• _Material provided_:
■ ■ ■ ■

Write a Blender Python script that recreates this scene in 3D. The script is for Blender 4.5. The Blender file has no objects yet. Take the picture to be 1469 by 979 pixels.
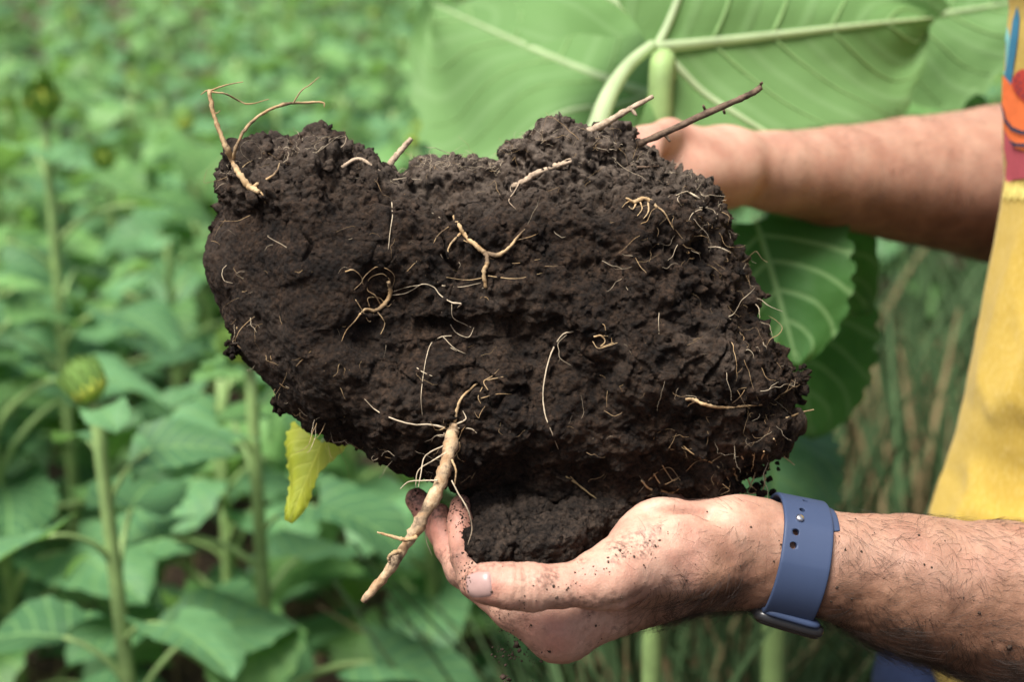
import bpy, bmesh, math, random
import numpy as np
from mathutils import Vector, Matrix, Euler
from mathutils.bvhtree import BVHTree

random.seed(7); rng = np.random.default_rng(7)
R = math.radians
S = bpy.context.scene
C = S.collection

# ------------------------------------------------------------------ camera
PITCH, CAMZ, FOC = R(17), 1.35, 50.0
cam_d = bpy.data.cameras.new('camera'); cam = bpy.data.objects.new('camera', cam_d); C.objects.link(cam)
cam.location = (0, 0, CAMZ); cam.rotation_euler = (R(90) - PITCH, 0, 0)
cam_d.lens = FOC; cam_d.sensor_width = 36.0
cam_d.clip_start = 0.02; cam_d.clip_end = 3000
cam_d.dof.use_dof = True; cam_d.dof.focus_distance = 0.675; cam_d.dof.aperture_fstop = 6.0
S.camera = cam

# ------------------------------------------------------------------ light
SUN_EL, SUN_AZ = R(65), R(222)          # azimuth measured from +y (view direction) towards +x
w = bpy.data.worlds.new('World'); S.world = w; w.use_nodes = True
nt = w.node_tree; nt.nodes.clear()
sk = nt.nodes.new('ShaderNodeTexSky'); sk.sky_type = 'NISHITA'; sk.sun_disc = False
sk.sun_elevation = SUN_EL; sk.sun_rotation = SUN_AZ
sk.air_density = 1.0; sk.dust_density = 6.0; sk.ozone_density = 0.4
bg = nt.nodes.new('ShaderNodeBackground'); bg.inputs[1].default_value = 0.060
wo = nt.nodes.new('ShaderNodeOutputWorld')
nt.links.new(sk.outputs[0], bg.inputs[0]); nt.links.new(bg.outputs[0], wo.inputs[0])
sd = bpy.data.lights.new('sun', 'SUN'); sd.energy = 3.2; sd.angle = R(26); sd.color = (1.0, 0.965, 0.91)
sun = bpy.data.objects.new('sun', sd); C.objects.link(sun)
sdir = Vector((math.sin(SUN_AZ) * math.cos(SUN_EL), math.cos(SUN_AZ) * math.cos(SUN_EL), math.sin(SUN_EL)))
sun.rotation_euler = sdir.to_track_quat('Z', 'Y').to_euler(); sun.location = sdir * 20
vs = S.view_settings; vs.view_transform = 'Standard'; vs.look = 'None'; vs.gamma = 1.0; vs.exposure = 1.30
S.cycles.max_bounces = 8; S.cycles.transparent_max_bounces = 6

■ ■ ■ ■

• _Goal of the exercise_: From the first line of the material down to the line containing "S.camera = cam", inclusive, return each line exactly, skipping any picture.

• _Response_:
Write a Blender Python script that recreates this scene in 3D. The script is for Blender 4.5. The Blender file has no objects yet. Take the picture to be 1469 by 979 pixels.
import bpy, bmesh, math, random
import numpy as np
from mathutils import Vector, Matrix, Euler
from mathutils.bvhtree import BVHTree

random.seed(7); rng = np.random.default_rng(7)
R = math.radians
S = bpy.context.scene
C = S.collection

# ------------------------------------------------------------------ camera
PITCH, CAMZ, FOC = R(17), 1.35, 50.0
cam_d = bpy.data.cameras.new('camera'); cam = bpy.data.objects.new('camera', cam_d); C.objects.link(cam)
cam.location = (0, 0, CAMZ); cam.rotation_euler = (R(90) - PITCH, 0, 0)
cam_d.lens = FOC; cam_d.sensor_width = 36.0
cam_d.clip_start = 0.02; cam_d.clip_end = 3000
cam_d.dof.use_dof = True; cam_d.dof.focus_distance = 0.675; cam_d.dof.aperture_fstop = 6.0
S.camera = cam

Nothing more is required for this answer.